In the mid-1960s, the American movie industry’s original production code since the 1930s was replaced by the G/PG/R ratings system that a generation of movie viewers have taken for granted.
More or less concurrently (and not at all coincidentally, Michael Medved has argued), the lights went out on Hollywood’s studio system, and by the end of the 1960s, most of the conservative and FDR-era liberal studio heads had retired or gone on to the great screening room in the sky. In their place came the new left (read: far left) actors, directors, agents and studio chiefs.
The original studio chiefs, and most of the biggest actors who worked for them, were staunchly pro-American, and the nation was very lucky to have had their services during World War II.

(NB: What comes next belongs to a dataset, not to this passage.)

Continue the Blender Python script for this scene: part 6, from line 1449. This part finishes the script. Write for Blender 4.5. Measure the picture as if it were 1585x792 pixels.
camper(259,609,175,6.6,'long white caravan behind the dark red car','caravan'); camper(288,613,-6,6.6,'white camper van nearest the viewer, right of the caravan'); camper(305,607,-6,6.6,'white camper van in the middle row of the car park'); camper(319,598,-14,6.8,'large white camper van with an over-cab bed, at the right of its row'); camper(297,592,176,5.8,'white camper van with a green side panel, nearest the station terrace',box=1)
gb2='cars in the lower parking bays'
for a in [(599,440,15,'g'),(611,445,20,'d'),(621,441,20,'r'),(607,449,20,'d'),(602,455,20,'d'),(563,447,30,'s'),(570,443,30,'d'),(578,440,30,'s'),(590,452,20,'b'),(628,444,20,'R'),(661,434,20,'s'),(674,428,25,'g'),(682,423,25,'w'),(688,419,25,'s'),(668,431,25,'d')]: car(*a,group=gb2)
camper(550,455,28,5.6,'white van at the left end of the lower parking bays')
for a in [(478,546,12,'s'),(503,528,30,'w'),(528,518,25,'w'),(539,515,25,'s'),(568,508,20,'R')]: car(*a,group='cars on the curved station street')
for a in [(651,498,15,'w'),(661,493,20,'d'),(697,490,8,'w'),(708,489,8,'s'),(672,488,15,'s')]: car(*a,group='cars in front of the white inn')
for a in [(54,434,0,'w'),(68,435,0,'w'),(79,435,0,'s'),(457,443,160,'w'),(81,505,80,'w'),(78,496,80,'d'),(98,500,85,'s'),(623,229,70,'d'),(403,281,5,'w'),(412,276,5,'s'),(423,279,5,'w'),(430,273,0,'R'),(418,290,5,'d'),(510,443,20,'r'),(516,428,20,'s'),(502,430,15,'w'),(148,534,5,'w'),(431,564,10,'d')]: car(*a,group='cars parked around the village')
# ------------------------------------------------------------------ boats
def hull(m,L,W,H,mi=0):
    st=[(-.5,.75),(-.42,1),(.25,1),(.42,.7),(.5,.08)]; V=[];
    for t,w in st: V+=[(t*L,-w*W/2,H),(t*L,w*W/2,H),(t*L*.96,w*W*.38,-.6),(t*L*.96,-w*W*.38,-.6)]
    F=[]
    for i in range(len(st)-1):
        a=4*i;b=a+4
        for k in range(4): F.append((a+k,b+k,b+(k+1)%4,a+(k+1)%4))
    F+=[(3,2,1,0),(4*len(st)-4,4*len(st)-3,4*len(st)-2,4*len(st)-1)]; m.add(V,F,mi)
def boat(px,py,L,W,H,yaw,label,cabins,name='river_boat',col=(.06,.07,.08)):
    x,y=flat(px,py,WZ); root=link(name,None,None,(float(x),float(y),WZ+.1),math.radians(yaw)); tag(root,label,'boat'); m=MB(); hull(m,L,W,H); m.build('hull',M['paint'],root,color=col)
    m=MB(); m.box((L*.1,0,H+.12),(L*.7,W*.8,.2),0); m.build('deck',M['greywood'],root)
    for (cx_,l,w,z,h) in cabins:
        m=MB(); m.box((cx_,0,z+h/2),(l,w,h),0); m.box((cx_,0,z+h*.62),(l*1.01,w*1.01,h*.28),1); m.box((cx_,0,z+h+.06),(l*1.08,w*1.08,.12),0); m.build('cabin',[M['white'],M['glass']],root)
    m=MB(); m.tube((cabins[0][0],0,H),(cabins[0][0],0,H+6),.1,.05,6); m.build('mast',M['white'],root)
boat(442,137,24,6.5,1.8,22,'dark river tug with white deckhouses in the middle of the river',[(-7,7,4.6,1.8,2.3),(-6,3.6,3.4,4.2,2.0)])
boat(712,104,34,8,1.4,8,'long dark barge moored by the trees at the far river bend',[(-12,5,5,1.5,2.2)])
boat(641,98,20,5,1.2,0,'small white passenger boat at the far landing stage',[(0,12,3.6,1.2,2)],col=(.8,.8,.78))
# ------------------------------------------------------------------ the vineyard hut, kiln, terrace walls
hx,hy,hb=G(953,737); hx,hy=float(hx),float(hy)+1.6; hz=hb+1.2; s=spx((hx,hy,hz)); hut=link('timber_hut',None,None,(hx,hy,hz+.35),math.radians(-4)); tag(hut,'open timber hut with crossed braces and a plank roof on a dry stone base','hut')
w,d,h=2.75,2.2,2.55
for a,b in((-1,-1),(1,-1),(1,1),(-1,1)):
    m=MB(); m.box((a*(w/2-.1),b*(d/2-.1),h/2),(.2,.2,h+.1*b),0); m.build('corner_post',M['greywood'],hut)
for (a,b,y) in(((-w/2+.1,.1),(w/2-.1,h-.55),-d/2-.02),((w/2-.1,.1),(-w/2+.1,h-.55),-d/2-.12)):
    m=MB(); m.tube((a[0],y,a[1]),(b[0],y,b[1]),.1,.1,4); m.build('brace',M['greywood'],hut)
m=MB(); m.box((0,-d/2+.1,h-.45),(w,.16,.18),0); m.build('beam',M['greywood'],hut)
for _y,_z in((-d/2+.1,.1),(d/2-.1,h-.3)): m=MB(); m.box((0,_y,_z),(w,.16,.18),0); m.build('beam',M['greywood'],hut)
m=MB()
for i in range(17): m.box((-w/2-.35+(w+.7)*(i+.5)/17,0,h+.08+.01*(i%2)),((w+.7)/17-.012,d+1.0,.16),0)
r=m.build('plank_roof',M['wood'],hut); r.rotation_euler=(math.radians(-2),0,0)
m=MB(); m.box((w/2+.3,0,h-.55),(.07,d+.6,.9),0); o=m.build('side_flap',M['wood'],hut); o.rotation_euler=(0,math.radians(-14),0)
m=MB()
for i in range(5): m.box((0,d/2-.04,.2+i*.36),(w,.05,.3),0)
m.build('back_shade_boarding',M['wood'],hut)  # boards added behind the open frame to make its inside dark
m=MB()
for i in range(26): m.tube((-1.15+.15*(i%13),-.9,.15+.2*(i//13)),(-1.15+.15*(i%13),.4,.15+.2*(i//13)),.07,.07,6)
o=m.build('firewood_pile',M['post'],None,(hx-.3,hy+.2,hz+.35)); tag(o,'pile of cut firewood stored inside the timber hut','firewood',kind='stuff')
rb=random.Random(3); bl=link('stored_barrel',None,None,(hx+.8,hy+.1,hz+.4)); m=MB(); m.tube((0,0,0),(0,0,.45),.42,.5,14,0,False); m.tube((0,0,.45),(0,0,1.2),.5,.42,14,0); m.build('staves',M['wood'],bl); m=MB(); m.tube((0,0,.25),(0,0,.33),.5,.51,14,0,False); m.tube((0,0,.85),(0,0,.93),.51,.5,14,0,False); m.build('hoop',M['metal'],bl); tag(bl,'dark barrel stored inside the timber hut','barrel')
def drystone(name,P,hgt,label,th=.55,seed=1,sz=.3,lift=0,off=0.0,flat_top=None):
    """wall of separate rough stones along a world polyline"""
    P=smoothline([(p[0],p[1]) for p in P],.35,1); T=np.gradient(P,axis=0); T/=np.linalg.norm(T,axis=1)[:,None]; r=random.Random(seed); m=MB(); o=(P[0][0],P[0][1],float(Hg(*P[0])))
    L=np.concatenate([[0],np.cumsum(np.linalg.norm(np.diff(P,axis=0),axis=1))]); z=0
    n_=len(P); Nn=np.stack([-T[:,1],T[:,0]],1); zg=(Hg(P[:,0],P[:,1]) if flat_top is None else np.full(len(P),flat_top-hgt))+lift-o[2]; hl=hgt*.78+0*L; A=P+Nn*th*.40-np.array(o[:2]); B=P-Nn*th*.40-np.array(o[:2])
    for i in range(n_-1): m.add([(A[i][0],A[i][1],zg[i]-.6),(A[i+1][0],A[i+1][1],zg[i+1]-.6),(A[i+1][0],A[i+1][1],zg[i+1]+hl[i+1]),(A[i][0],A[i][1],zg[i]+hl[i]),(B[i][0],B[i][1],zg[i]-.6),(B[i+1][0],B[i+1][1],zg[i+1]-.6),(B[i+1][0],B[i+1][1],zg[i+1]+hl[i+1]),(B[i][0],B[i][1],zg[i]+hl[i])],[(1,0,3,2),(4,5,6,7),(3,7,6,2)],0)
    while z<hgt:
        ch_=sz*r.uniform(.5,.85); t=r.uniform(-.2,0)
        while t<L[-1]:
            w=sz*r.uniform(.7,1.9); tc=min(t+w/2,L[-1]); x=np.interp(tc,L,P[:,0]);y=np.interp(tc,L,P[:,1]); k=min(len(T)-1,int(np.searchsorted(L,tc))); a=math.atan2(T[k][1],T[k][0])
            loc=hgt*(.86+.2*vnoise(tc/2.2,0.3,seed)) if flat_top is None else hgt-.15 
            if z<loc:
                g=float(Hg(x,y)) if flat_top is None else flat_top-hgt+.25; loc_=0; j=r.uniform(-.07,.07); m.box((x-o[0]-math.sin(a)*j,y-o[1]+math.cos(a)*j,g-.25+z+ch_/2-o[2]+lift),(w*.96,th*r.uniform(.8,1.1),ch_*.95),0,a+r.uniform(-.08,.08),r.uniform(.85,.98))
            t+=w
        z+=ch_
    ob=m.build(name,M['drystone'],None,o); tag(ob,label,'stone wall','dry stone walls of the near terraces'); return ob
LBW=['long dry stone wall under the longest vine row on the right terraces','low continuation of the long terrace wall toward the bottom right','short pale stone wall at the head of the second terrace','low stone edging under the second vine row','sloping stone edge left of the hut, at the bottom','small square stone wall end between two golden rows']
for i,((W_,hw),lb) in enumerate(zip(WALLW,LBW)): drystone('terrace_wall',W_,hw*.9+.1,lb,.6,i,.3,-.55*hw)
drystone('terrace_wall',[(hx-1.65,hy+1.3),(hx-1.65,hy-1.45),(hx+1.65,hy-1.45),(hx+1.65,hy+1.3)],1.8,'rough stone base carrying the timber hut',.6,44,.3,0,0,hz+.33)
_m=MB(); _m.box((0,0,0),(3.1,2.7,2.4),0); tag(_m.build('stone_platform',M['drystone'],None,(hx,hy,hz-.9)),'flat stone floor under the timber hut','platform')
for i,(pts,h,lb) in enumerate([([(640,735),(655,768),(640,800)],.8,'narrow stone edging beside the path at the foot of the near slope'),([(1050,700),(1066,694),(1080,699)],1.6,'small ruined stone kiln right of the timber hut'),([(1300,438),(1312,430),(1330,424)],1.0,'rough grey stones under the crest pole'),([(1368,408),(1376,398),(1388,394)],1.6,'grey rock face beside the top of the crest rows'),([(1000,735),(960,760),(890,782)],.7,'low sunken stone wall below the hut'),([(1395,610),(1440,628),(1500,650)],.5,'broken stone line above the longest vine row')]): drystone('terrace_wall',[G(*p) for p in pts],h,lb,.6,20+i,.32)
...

What are the principles and beliefs of their replacements? It seems safe to say that average movie actor’s philosphy is more or less “Nothing is true, everything is permitted”, the motto of the drug-addled author William Burroughs. But perhaps we can focus things a bit by looking at who Hollywood’s movie stars and power players have publicly defended over the years:
- North Vietnam.
- The Soviet Union.
- Saddam Hussein.
- “Tookie” Williams, founder of the Crips street gang and convicted murder.
- And now Roman Polanski’s rape of a 13-year old and flight from prosecution.
Nihilism? You’re soaking in it. And it’s difficult to see it changing anytime soon.